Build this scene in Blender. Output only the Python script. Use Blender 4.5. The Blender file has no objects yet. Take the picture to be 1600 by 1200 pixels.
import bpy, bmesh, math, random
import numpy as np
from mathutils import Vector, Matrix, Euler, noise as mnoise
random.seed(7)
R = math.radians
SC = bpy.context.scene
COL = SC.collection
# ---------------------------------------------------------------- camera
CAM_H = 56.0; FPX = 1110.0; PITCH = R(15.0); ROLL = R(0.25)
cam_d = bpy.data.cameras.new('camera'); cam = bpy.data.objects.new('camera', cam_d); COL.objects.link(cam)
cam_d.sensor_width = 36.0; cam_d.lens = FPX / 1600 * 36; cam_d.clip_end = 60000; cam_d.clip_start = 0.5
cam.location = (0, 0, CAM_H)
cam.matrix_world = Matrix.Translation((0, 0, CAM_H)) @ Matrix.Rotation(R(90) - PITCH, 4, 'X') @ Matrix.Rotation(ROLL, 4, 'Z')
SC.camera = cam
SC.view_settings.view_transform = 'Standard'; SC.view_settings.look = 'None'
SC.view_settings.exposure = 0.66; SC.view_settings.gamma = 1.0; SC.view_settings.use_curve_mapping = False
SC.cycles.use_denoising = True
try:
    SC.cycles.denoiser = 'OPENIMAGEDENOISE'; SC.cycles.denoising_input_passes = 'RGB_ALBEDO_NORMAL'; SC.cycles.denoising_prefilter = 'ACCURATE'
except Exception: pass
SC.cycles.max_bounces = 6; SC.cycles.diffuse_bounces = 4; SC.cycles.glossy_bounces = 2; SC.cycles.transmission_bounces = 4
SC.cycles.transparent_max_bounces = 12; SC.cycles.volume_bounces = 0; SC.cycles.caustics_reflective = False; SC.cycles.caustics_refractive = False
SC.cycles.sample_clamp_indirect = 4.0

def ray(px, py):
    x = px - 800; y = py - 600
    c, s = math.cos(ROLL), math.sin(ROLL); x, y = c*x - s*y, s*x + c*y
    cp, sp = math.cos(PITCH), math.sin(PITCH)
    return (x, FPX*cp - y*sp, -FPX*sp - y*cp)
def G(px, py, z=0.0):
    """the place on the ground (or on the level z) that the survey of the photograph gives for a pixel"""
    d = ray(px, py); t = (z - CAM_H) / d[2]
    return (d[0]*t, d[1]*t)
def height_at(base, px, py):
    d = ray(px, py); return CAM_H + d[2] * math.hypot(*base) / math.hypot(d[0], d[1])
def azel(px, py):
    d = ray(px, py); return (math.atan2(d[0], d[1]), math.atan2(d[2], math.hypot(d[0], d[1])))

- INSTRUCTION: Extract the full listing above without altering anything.

- SOLUTION FOR THIS EXERCISE:
Build this scene in Blender. Output only the Python script. Use Blender 4.5. The Blender file has no objects yet. Take the picture to be 1600 by 1200 pixels.
import bpy, bmesh, math, random
import numpy as np
from mathutils import Vector, Matrix, Euler, noise as mnoise
random.seed(7)
R = math.radians
SC = bpy.context.scene
COL = SC.collection
# ---------------------------------------------------------------- camera
CAM_H = 56.0; FPX = 1110.0; PITCH = R(15.0); ROLL = R(0.25)
cam_d = bpy.data.cameras.new('camera'); cam = bpy.data.objects.new('camera', cam_d); COL.objects.link(cam)
cam_d.sensor_width = 36.0; cam_d.lens = FPX / 1600 * 36; cam_d.clip_end = 60000; cam_d.clip_start = 0.5
cam.location = (0, 0, CAM_H)
cam.matrix_world = Matrix.Translation((0, 0, CAM_H)) @ Matrix.Rotation(R(90) - PITCH, 4, 'X') @ Matrix.Rotation(ROLL, 4, 'Z')
SC.camera = cam
SC.view_settings.view_transform = 'Standard'; SC.view_settings.look = 'None'
SC.view_settings.exposure = 0.66; SC.view_settings.gamma = 1.0; SC.view_settings.use_curve_mapping = False
SC.cycles.use_denoising = True
try:
    SC.cycles.denoiser = 'OPENIMAGEDENOISE'; SC.cycles.denoising_input_passes = 'RGB_ALBEDO_NORMAL'; SC.cycles.denoising_prefilter = 'ACCURATE'
except Exception: pass
SC.cycles.max_bounces = 6; SC.cycles.diffuse_bounces = 4; SC.cycles.glossy_bounces = 2; SC.cycles.transmission_bounces = 4
SC.cycles.transparent_max_bounces = 12; SC.cycles.volume_bounces = 0; SC.cycles.caustics_reflective = False; SC.cycles.caustics_refractive = False
SC.cycles.sample_clamp_indirect = 4.0

def ray(px, py):
    x = px - 800; y = py - 600
    c, s = math.cos(ROLL), math.sin(ROLL); x, y = c*x - s*y, s*x + c*y
    cp, sp = math.cos(PITCH), math.sin(PITCH)
    return (x, FPX*cp - y*sp, -FPX*sp - y*cp)
def G(px, py, z=0.0):
    """the place on the ground (or on the level z) that the survey of the photograph gives for a pixel"""
    d = ray(px, py); t = (z - CAM_H) / d[2]
    return (d[0]*t, d[1]*t)
def height_at(base, px, py):
    d = ray(px, py); return CAM_H + d[2] * math.hypot(*base) / math.hypot(d[0], d[1])
def azel(px, py):
    d = ray(px, py); return (math.atan2(d[0], d[1]), math.atan2(d[2], math.hypot(d[0], d[1])))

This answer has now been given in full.